- _Short exercise_:
Lines before the one containing "Write part 4" are excluded; retype that line and all remaining lines of the material exactly.

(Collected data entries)
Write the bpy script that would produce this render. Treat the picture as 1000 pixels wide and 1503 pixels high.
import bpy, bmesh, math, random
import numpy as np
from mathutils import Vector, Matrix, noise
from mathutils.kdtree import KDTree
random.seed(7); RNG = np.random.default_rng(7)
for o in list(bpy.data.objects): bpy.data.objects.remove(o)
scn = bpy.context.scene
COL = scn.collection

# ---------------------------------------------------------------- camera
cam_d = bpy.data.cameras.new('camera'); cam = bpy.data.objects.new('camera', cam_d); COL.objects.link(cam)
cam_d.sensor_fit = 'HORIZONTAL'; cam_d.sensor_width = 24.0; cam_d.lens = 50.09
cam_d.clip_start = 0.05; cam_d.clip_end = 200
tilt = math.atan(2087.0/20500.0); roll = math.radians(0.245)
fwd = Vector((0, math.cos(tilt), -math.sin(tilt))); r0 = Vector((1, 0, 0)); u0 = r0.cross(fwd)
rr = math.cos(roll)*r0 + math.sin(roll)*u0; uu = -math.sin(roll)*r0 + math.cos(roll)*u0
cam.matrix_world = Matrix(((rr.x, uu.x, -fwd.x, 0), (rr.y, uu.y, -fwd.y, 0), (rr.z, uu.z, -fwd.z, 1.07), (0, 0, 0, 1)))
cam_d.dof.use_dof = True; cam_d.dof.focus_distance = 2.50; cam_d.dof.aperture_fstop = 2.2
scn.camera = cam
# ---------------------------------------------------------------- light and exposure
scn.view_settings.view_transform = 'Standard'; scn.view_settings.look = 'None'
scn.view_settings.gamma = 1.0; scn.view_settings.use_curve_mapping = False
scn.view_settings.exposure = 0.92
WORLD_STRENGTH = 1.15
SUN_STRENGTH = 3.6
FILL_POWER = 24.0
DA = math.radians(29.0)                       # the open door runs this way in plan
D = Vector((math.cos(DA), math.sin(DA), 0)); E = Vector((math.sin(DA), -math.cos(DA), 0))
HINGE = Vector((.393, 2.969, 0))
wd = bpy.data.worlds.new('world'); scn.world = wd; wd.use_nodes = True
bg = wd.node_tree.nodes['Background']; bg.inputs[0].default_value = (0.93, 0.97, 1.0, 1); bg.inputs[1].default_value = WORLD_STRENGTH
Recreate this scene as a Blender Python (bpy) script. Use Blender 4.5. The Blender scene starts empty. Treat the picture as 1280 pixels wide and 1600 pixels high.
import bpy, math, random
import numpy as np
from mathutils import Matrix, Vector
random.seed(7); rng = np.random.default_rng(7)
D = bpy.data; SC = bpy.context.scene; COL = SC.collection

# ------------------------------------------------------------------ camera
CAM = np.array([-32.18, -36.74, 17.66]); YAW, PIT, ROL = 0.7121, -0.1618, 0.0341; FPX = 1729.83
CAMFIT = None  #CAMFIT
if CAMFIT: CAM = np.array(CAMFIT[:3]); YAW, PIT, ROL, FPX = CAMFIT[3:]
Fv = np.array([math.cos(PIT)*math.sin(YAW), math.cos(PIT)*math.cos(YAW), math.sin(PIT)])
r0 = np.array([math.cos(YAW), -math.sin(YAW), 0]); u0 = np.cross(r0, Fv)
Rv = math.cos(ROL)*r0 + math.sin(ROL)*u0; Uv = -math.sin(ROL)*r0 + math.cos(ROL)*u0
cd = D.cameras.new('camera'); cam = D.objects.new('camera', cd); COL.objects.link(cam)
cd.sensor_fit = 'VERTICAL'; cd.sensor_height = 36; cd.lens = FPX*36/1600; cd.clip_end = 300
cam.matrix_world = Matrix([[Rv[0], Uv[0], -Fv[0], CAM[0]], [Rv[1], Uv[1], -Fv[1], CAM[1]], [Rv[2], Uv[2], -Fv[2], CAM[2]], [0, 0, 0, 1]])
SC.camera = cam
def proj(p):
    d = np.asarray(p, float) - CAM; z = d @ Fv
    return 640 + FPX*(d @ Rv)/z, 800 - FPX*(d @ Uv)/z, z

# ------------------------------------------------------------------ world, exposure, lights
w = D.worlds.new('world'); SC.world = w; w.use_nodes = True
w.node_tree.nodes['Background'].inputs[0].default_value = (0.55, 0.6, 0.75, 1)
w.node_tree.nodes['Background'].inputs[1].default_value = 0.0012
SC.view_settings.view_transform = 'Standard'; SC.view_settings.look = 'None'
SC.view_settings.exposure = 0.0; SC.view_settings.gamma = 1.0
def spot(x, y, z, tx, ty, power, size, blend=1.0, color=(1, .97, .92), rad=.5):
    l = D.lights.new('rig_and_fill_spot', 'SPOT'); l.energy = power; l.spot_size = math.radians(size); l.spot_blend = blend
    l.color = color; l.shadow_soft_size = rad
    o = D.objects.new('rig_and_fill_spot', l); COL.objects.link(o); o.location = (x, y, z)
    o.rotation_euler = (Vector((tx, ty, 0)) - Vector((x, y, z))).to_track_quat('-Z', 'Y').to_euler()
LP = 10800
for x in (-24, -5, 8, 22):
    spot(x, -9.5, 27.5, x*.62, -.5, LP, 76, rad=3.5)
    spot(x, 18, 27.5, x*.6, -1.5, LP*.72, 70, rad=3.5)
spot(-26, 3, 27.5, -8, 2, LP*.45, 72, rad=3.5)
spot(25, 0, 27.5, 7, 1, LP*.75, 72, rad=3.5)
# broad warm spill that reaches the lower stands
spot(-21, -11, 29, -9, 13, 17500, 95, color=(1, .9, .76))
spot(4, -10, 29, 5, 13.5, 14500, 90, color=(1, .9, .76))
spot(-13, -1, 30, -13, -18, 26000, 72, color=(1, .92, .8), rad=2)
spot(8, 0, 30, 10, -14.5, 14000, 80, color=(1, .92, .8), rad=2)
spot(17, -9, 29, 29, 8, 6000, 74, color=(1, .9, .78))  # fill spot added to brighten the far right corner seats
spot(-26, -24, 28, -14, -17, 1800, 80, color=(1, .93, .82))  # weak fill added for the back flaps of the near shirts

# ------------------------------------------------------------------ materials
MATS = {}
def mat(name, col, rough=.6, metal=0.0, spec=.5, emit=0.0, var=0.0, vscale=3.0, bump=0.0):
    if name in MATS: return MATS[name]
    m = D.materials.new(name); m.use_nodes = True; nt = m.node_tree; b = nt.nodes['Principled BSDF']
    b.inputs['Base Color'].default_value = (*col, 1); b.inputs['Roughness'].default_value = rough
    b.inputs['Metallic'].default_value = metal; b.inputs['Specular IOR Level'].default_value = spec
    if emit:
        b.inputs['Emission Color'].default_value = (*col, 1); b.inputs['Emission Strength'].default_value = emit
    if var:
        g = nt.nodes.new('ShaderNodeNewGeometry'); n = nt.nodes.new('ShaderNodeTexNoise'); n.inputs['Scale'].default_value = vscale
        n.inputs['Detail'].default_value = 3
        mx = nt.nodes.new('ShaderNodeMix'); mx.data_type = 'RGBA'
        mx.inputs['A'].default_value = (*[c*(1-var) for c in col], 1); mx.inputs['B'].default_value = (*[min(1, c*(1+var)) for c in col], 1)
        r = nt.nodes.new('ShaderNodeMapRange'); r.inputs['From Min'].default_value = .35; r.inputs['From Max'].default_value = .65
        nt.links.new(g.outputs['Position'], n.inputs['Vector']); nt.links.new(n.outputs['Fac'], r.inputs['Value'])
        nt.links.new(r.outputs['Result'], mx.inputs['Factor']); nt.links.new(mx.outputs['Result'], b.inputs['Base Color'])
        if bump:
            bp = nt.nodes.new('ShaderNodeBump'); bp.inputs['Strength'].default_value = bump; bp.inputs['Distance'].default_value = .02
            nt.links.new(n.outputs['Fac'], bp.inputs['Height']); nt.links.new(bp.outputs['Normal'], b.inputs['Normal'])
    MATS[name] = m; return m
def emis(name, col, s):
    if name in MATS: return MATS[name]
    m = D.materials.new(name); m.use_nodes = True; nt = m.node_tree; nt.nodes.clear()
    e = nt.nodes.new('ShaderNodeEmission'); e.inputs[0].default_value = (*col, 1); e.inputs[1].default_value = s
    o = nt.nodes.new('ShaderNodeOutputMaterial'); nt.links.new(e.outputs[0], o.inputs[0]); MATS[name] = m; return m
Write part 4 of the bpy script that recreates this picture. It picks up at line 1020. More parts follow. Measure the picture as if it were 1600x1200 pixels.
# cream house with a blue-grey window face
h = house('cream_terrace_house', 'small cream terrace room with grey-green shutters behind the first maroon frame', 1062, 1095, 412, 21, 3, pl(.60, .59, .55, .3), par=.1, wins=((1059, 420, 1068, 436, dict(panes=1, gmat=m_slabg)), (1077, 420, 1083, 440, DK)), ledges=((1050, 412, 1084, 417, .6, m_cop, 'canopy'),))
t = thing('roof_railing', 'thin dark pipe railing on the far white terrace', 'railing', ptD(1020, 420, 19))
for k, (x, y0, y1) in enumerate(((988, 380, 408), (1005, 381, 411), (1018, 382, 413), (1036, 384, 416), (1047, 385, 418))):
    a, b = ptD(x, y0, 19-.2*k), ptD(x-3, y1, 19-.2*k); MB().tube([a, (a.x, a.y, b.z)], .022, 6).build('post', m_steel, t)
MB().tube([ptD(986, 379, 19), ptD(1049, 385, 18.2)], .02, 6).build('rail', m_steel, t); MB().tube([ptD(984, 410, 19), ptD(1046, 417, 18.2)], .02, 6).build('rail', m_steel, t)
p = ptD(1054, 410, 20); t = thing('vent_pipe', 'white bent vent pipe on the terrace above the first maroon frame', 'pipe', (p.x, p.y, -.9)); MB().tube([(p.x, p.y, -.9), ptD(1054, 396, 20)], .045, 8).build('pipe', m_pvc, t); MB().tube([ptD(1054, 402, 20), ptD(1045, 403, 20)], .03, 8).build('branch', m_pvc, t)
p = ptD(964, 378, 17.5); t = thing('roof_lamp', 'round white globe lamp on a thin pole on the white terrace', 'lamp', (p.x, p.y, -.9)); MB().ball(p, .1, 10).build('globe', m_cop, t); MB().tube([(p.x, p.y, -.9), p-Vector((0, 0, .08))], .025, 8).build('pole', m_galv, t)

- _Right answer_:
Write part 4 of the bpy script that recreates this picture. It picks up at line 1020. More parts follow. Measure the picture as if it were 1600x1200 pixels.
# cream house with a blue-grey window face
h = house('cream_terrace_house', 'small cream terrace room with grey-green shutters behind the first maroon frame', 1062, 1095, 412, 21, 3, pl(.60, .59, .55, .3), par=.1, wins=((1059, 420, 1068, 436, dict(panes=1, gmat=m_slabg)), (1077, 420, 1083, 440, DK)), ledges=((1050, 412, 1084, 417, .6, m_cop, 'canopy'),))
t = thing('roof_railing', 'thin dark pipe railing on the far white terrace', 'railing', ptD(1020, 420, 19))
for k, (x, y0, y1) in enumerate(((988, 380, 408), (1005, 381, 411), (1018, 382, 413), (1036, 384, 416), (1047, 385, 418))):
    a, b = ptD(x, y0, 19-.2*k), ptD(x-3, y1, 19-.2*k); MB().tube([a, (a.x, a.y, b.z)], .022, 6).build('post', m_steel, t)
MB().tube([ptD(986, 379, 19), ptD(1049, 385, 18.2)], .02, 6).build('rail', m_steel, t); MB().tube([ptD(984, 410, 19), ptD(1046, 417, 18.2)], .02, 6).build('rail', m_steel, t)
p = ptD(1054, 410, 20); t = thing('vent_pipe', 'white bent vent pipe on the terrace above the first maroon frame', 'pipe', (p.x, p.y, -.9)); MB().tube([(p.x, p.y, -.9), ptD(1054, 396, 20)], .045, 8).build('pipe', m_pvc, t); MB().tube([ptD(1054, 402, 20), ptD(1045, 403, 20)], .03, 8).build('branch', m_pvc, t)
p = ptD(964, 378, 17.5); t = thing('roof_lamp', 'round white globe lamp on a thin pole on the white terrace', 'lamp', (p.x, p.y, -.9)); MB().ball(p, .1, 10).build('globe', m_cop, t); MB().tube([(p.x, p.y, -.9), p-Vector((0, 0, .08))], .025, 8).build('pole', m_galv, t)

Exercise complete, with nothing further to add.